Taxonomy is the shared language of your workspace: the tags, statuses, and types that everyone uses consistently. Tags let you slice across the graph by channel, geography, job-to-be-done, team ownership, or whatever dimensions matter to your org. Statuses track where work stands so progress is readable across the whole model.

Without a consistent vocabulary, the graph connects but you can only look at one thing at a time. With it, you can filter, group, and compare across the entire structure:

  • Find every opportunity tagged to a given product area, regardless of which journey it lives on
  • Compare experience by persona, channel, or job-to-be-done across journeys
  • Roll up solution status by team to see where delivery is moving

Tip: Consistency matters more than completeness. The same idea tagged three different ways splits into three piles that never line up. Agreeing on a shared taxonomy early and keeping it tidy as you scale is what keeps cross-journey analysis trustworthy.

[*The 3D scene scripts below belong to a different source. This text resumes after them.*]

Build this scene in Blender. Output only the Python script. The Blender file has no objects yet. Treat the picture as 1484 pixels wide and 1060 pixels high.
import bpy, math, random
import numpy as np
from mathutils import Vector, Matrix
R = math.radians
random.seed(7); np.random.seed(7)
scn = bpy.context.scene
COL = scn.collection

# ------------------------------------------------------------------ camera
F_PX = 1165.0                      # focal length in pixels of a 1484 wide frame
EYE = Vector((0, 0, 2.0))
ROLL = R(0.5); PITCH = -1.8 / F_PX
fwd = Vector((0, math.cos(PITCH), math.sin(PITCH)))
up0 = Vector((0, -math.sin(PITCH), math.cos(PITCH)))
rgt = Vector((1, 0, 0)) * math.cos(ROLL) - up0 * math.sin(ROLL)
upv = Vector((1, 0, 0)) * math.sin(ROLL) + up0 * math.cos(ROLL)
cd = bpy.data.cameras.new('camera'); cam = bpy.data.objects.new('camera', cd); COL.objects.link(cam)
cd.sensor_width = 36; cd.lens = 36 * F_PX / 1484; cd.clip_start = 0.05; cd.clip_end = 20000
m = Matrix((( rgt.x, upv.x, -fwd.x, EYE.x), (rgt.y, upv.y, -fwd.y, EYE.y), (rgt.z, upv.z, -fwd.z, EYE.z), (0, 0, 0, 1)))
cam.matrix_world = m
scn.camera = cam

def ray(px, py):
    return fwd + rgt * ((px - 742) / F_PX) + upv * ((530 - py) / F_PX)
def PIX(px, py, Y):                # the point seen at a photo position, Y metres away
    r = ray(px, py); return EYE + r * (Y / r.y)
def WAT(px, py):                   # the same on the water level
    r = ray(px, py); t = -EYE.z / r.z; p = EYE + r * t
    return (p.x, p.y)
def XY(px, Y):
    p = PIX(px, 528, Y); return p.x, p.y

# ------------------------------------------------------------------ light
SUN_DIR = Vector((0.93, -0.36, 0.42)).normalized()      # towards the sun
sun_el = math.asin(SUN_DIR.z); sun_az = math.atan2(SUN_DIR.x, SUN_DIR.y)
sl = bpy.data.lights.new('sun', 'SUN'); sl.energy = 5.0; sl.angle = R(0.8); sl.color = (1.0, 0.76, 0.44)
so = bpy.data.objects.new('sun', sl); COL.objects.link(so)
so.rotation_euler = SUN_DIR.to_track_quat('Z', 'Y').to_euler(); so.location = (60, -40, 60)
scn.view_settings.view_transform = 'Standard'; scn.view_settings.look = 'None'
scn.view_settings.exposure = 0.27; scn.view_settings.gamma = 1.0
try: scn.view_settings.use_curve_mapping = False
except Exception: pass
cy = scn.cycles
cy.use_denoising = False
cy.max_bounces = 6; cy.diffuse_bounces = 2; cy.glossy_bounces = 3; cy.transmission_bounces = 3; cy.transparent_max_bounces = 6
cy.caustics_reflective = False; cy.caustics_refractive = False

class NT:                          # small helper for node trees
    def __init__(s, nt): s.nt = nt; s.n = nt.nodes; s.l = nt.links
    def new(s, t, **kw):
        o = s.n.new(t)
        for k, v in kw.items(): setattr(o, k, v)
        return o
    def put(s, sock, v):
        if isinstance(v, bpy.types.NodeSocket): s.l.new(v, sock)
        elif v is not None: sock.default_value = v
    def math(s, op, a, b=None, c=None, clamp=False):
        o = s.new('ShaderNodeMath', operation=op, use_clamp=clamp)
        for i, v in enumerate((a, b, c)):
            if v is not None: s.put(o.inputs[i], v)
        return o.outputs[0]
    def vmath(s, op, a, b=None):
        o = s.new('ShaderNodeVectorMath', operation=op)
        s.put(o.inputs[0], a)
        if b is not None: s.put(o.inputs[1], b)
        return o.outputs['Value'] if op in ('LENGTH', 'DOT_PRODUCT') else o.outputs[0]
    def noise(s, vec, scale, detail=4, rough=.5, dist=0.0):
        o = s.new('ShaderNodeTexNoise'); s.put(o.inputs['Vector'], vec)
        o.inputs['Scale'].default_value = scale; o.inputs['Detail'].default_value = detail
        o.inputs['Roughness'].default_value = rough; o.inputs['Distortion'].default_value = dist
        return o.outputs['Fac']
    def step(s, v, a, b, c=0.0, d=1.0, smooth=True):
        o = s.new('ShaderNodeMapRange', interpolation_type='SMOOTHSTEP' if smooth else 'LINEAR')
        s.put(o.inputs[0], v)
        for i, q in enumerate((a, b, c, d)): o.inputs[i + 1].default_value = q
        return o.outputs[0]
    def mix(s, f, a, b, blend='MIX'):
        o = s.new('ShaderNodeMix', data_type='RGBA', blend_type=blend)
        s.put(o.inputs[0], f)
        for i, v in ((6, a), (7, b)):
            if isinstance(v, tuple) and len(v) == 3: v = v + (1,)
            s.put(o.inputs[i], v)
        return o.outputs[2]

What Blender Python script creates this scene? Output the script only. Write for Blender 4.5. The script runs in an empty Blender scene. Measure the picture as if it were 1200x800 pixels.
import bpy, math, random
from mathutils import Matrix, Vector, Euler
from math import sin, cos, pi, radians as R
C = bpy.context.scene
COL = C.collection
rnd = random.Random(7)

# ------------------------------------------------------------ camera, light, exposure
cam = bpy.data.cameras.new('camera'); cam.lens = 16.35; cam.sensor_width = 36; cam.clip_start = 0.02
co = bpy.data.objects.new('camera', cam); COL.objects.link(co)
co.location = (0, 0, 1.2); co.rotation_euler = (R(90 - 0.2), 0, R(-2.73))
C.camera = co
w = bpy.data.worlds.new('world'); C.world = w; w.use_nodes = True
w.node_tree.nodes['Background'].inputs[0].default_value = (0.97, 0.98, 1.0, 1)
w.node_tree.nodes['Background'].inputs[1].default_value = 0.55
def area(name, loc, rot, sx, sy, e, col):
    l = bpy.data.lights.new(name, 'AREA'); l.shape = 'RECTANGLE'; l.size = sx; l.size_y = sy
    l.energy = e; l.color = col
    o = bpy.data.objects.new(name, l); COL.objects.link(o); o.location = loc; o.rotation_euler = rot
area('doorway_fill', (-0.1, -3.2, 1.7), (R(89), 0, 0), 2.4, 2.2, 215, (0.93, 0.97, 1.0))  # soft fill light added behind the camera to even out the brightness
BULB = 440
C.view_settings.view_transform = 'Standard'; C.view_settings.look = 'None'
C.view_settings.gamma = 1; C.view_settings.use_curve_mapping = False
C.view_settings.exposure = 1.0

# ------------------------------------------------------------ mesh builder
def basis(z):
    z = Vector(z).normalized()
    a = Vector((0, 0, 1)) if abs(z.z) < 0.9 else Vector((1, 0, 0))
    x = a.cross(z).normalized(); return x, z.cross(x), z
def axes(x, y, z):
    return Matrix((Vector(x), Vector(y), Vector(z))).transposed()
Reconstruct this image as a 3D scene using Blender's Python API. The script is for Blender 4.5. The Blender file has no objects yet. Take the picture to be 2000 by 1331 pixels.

What changes when everything connects

When your customer experience lives in one connected model, three things change:

  • Alignment: every team works from the same picture, so the customer stays in the room when decisions get made
  • Speed: teams stop rebuilding context from scratch for every project; the understanding is already there and current
  • Trustworthy AI: the TheyDo Agent reasons over this graph rather than guessing, which makes its answers auditable and traceable back to evidence

Because evidence and numbers share a coordinate, and because opportunities aggregate as cross-cutting patterns, you can ask questions like:

"Show me onboarding opportunities where qualitative complaints are rising and the activation rate is falling over the last 90 days."

That question reaches across personas, insights, metrics, opportunities, and time, and it's only answerable because everything is connected in one graph.